▸ **YOUR INSTRUCTIONS**: Write out again, unaltered, the lines from the start through the line containing "1.8, .7, 3, TG)".

*** DATA EXTRACT ***

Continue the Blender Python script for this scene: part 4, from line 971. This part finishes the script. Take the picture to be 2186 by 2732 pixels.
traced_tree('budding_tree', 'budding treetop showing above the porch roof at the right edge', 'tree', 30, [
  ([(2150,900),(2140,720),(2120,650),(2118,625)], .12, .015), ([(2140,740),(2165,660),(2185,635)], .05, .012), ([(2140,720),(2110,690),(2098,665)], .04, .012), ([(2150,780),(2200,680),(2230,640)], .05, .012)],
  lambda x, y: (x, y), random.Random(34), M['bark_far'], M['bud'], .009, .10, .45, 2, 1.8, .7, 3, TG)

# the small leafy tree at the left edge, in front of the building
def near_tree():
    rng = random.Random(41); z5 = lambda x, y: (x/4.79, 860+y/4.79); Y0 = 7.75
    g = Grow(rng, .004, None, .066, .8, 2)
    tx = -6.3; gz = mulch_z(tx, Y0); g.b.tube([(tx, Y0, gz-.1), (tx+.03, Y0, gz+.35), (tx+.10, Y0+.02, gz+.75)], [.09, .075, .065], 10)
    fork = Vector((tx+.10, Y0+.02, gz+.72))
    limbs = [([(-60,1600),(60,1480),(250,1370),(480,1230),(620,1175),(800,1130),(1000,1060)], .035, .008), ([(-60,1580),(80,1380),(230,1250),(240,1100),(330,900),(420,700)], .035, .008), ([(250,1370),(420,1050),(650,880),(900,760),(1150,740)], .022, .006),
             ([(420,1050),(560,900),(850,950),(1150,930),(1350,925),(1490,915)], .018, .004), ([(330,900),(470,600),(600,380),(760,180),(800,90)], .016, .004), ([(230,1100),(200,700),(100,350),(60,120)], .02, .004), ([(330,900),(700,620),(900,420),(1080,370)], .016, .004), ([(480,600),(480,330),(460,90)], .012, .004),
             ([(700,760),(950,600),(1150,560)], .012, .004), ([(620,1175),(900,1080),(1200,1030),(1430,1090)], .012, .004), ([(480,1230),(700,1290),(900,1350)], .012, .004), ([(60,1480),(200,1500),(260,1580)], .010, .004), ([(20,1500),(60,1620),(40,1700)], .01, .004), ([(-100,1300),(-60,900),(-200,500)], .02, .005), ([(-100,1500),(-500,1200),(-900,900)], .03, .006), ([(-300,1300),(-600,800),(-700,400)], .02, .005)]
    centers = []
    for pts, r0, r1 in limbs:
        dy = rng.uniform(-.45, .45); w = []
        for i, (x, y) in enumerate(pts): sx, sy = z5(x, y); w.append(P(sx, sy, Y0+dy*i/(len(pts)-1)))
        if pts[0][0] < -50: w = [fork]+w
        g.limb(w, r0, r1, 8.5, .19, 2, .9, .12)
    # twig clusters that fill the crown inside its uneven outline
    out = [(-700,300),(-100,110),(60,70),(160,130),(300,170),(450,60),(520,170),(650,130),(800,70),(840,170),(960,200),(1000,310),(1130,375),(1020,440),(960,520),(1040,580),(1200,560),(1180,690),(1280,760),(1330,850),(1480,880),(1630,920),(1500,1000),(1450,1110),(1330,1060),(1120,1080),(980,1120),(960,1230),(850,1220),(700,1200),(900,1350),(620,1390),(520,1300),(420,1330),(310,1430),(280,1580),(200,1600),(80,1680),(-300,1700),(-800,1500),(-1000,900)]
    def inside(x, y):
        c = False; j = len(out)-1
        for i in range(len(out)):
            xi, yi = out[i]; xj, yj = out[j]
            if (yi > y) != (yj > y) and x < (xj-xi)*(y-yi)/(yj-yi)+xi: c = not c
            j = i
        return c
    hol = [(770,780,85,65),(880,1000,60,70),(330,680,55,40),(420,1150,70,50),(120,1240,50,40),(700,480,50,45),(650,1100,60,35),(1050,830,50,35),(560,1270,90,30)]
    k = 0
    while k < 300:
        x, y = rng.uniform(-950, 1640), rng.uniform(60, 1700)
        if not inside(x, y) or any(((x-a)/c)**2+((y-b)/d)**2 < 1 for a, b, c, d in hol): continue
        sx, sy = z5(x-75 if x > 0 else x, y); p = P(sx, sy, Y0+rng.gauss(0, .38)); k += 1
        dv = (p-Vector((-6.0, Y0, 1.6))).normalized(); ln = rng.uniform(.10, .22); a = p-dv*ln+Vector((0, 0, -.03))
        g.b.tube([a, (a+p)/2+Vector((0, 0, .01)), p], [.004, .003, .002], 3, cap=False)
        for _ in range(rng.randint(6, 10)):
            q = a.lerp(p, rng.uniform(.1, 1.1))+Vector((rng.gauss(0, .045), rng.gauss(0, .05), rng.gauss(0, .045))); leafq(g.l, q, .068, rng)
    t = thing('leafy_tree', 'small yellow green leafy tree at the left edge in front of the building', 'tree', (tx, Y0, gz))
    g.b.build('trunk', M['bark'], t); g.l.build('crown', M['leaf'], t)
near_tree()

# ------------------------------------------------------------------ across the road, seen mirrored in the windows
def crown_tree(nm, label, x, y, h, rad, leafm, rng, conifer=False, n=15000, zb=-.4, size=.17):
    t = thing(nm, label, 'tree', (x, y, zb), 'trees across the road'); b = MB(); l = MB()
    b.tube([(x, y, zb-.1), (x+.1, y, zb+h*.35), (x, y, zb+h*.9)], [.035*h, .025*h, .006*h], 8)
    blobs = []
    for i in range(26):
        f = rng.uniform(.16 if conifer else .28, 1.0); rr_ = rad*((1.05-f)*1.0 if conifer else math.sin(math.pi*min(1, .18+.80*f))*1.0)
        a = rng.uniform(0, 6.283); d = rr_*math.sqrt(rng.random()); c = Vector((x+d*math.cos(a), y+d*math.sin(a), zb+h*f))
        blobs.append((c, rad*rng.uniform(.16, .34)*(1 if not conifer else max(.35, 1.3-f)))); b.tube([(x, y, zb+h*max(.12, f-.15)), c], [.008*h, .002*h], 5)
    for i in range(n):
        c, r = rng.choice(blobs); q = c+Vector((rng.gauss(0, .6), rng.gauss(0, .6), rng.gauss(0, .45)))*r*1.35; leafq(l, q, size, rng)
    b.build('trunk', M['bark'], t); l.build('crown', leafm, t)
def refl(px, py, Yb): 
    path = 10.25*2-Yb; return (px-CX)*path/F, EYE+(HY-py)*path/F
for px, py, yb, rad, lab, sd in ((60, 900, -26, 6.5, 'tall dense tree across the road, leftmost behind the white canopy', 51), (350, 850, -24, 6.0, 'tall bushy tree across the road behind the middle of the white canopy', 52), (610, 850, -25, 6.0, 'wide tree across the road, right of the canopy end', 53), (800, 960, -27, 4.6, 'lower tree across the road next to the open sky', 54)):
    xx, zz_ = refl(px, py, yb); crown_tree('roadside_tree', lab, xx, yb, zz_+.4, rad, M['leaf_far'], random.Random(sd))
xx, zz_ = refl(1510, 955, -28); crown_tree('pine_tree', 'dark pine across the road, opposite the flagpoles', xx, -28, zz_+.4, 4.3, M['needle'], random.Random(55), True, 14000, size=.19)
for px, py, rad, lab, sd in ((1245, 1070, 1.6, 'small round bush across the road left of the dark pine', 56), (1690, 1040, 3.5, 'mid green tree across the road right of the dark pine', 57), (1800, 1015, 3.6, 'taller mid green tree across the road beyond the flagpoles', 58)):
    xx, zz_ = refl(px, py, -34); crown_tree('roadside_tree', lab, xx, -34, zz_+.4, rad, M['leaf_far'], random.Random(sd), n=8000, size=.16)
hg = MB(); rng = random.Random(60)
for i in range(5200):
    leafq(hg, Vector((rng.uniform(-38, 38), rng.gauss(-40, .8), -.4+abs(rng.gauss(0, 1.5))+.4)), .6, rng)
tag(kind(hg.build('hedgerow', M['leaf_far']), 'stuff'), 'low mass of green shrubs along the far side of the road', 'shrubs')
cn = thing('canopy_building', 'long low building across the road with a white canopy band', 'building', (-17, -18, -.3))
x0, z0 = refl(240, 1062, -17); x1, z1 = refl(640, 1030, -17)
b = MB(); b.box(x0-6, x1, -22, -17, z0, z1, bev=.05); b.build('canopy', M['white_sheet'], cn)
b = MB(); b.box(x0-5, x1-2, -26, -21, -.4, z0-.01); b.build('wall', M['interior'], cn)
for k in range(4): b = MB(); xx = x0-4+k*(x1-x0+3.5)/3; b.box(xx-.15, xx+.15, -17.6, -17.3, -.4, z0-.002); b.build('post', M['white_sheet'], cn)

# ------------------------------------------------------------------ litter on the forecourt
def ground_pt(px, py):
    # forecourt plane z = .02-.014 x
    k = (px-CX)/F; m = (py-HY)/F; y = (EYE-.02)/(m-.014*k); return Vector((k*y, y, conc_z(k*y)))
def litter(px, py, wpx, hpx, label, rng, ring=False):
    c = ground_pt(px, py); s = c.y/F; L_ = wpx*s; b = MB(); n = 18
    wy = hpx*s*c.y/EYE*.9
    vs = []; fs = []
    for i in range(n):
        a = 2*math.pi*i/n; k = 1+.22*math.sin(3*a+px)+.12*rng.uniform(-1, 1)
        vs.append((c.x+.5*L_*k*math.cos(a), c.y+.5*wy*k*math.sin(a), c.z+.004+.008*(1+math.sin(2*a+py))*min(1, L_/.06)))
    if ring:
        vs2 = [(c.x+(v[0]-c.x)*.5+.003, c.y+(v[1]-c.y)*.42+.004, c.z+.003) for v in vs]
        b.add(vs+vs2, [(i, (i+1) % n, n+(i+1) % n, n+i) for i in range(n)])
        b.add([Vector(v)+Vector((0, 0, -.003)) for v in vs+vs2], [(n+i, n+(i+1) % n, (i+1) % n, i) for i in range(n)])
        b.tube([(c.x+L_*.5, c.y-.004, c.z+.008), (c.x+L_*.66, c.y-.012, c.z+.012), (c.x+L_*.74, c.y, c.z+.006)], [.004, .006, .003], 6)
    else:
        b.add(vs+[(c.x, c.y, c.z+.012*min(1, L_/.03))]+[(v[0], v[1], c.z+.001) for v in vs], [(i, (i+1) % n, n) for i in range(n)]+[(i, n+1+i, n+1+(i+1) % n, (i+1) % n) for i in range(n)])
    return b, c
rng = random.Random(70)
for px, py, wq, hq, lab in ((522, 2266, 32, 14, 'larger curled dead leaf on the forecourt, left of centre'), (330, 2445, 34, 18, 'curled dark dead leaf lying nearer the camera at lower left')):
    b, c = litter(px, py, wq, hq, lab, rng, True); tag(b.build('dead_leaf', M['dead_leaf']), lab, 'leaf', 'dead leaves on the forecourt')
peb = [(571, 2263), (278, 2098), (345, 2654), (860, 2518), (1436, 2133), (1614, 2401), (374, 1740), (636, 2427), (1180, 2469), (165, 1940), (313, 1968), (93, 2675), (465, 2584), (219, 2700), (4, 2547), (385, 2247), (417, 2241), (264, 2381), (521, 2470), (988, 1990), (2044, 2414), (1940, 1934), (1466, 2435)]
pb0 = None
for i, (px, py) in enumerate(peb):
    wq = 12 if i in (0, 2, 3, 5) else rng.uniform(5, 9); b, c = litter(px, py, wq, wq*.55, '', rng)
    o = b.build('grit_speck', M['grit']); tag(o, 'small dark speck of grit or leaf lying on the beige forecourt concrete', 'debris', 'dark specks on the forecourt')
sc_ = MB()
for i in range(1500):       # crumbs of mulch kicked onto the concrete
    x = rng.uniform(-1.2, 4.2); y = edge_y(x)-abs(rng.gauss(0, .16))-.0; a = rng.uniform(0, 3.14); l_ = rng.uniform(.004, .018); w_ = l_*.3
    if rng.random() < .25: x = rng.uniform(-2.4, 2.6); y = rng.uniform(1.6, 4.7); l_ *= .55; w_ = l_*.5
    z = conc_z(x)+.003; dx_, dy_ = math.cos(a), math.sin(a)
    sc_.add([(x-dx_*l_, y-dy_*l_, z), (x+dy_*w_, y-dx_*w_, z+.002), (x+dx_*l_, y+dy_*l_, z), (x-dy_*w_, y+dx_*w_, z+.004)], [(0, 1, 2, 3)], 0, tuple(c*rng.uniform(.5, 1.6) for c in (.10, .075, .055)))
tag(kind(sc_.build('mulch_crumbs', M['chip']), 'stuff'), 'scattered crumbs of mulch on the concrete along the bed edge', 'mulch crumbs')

***

▸ **THE SOLUTION**:
Continue the Blender Python script for this scene: part 4, from line 971. This part finishes the script. Take the picture to be 2186 by 2732 pixels.
traced_tree('budding_tree', 'budding treetop showing above the porch roof at the right edge', 'tree', 30, [
  ([(2150,900),(2140,720),(2120,650),(2118,625)], .12, .015), ([(2140,740),(2165,660),(2185,635)], .05, .012), ([(2140,720),(2110,690),(2098,665)], .04, .012), ([(2150,780),(2200,680),(2230,640)], .05, .012)],
  lambda x, y: (x, y), random.Random(34), M['bark_far'], M['bud'], .009, .10, .45, 2, 1.8, .7, 3, TG)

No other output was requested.